Generics
- Generics let you enforce compile-time type safety on Collections (or other classes and methods declared using generic type parameters).
- An ArrayList<Animal> can accept references of type Dog, Cat, or any other subtype of Animal (subclass, or if Animal is an interface, implementation).
- When using generic collections, a cast is not needed to get (declared type) elements out of the collection. With non-generic collections, a cast is required: List<String> gList = new ArrayList<String>();
// more code
String s = gList.get(0); // no cast needed
String s = (String)list.get(0); // cast required
- You can pass a generic collection into a method that takes a non-generic collection, but the results may be disastrous. The compiler can't stop the method from inserting the wrong type into the previously type safe collection.
- If the compiler can recognize that non-type-safe code is potentially endangering something you originally declared as type-safe, you will get a compiler warning. For instance, if you pass a List<String> into a method declared as
- void foo(List aList) { aList.add(anInteger); }
- You'll get a warning because add() is potentially "unsafe".
- "Compiles without error" is not the same as "compiles without warnings." A compilation warning is not considered a compilation error or failure.
- Generic type information does not exist at runtime—it is for compile-time safety only. Mixing generics with legacy code can create compiled code that may throw an exception at runtime.
- Polymorphic assignments applies only to the base type, not the generic type parameter. You can say
You can't say
List<Animal> aList = new ArrayList<Dog>();
- The polymorphic assignment rule applies everywhere an assignment can be made.

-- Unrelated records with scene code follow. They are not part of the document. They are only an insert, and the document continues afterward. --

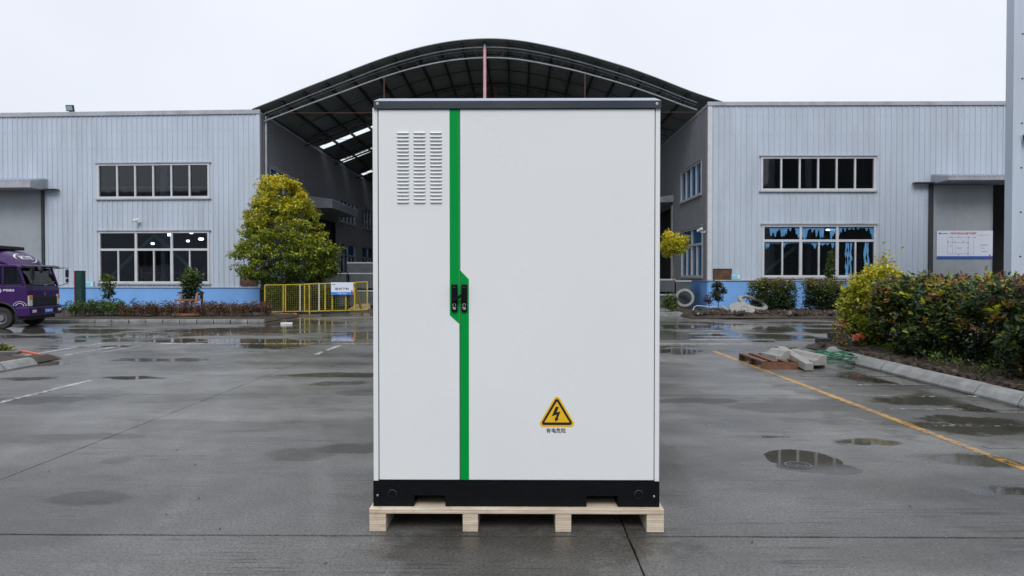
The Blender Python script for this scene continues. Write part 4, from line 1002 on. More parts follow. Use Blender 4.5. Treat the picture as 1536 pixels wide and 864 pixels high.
# ================================================================= grey steel bins
BIN = mat('grey_steel_bin', (.07, .082, .092), .5, .15, 3, dirt=((.08, .08, .08), .5))
def steelbin(x0, x1, y0, y1, z0, z1, label, group):
    t = thing('steel_bin', ((x0 + x1) / 2, (y0 + y1) / 2, z0), label, 'bin', group=group); e = .03
    MB().box(x0, x1, y0, y0 + e, z0 + .1, z1).build('side_panel', BIN, t); MB().box(x0, x1, y1 - e, y1, z0 + .1, z1).build('side_panel', BIN, t)
    MB().box(x0, x0 + e, y0 + e, y1 - e, z0 + .1, z1 - .001).build('side_panel', BIN, t); MB().box(x1 - e, x1, y0 + e, y1 - e, z0 + .1, z1 - .001).build('side_panel', BIN, t)
    MB().box(x0 + e, x1 - e, y0 + e, y1 - e, z0 + .1, z0 + .14).build('bottom', BIN, t)
    mb = MB(); mb.box(x0 - .03, x1 + .03, y0 - .03, y0 - .001, z1 - .06, z1 + .01); mb.box(x0 - .03, x0 - .001, y0, y1, z1 - .06, z1 + .009); mb.box(x1 + .001, x1 + .03, y0, y1, z1 - .06, z1 + .009); mb.build('rim', FLASH, t)
    for fx in (x0 + .1, x1 - .1):
        for fy in (y0 + .1, y1 - .1): MB().box(fx - .05, fx + .05, fy - .05, fy + .05, z0, z0 + .1).build('foot', DARKM, t)
g = 'grey steel bins behind the fence'
YB1 = 33.5
def bx(px): return xat(px, YB1)
z1_ = atY(490, 409.5, YB1).z; z2_ = atY(530, 393, YB1 + 1).z
steelbin(bx(469), bx(519), YB1, YB1 + 1.2, .0, .85, 'bottom left grey steel bin behind the fence', g); steelbin(bx(469), bx(519), YB1, YB1 + 1.2, .86, z1_, 'upper left grey steel bin behind the fence, beside the tree', g)
steelbin(bx(521), bx(572), YB1 + .4, YB1 + 1.6, .0, .85, 'bottom right grey steel bin behind the fence', g); steelbin(bx(521), bx(572), YB1 + .4, YB1 + 1.6, .86, z1_, 'middle right grey steel bin behind the fence', g)
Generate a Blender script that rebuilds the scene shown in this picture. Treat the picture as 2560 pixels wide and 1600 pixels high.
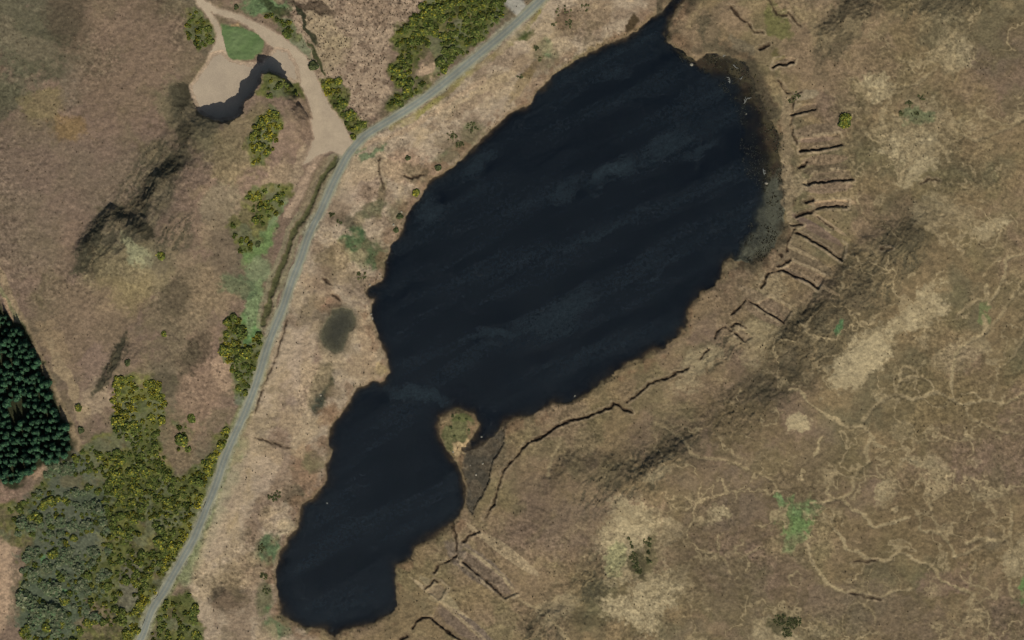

The following are NOT allowed:
- void foo(List<Animal> aList) { } // cannot take a List<Dog>
- List<Animal> bar() { } // cannot return a List<Dog>
- Wildcard syntax allows a generic method, accept subtypes (or supertypes) of the declared type of the method argument:
- void addD(List<Dog> d) {} // can take only <Dog>
- void addD(List<? extends Dog>) {} // take a <Dog> or <Beagle>
- The wildcard keyword extends is used to mean either "extends" or "implements."
- So in <? extends Dog>, Dog can be a class or an interface.
- When using a wildcard, List<? extends Dog>, the collection can be accessed but not modified.
- When using a wildcard, List<?>, any generic type can be assigned to the reference, but for access only, no modifications.
- List<Object> refers only to a List<Object>, while List<?> or
- List<? extends Object> can hold any type of object, but for access only.
- Declaration conventions for generics use T for type and E for element: public interface List<E> // API declaration for List
- boolean add(E o) // List.add() declaration
- The generics type identifier can be used in class, method, and variable declarations:
- class Foo<t> { } // a class
- T anInstance; // an instance variable
- Foo(T aRef) {} // a constructor argument
- void bar(T aRef) {} // a method argument
- T baz() {} // a return type
- The compiler will substitute the actual type.
- You can use more than one parameterized type in a declaration:
- public class UseTwo<T, X> { }
- You can declare a generic method using a type not defined in the class:
- public <T> void makeList(T t) { } is NOT using T as the return type. This method has a void return type, but to use T within the method's argument you must declare the <T>, which happens before the return type.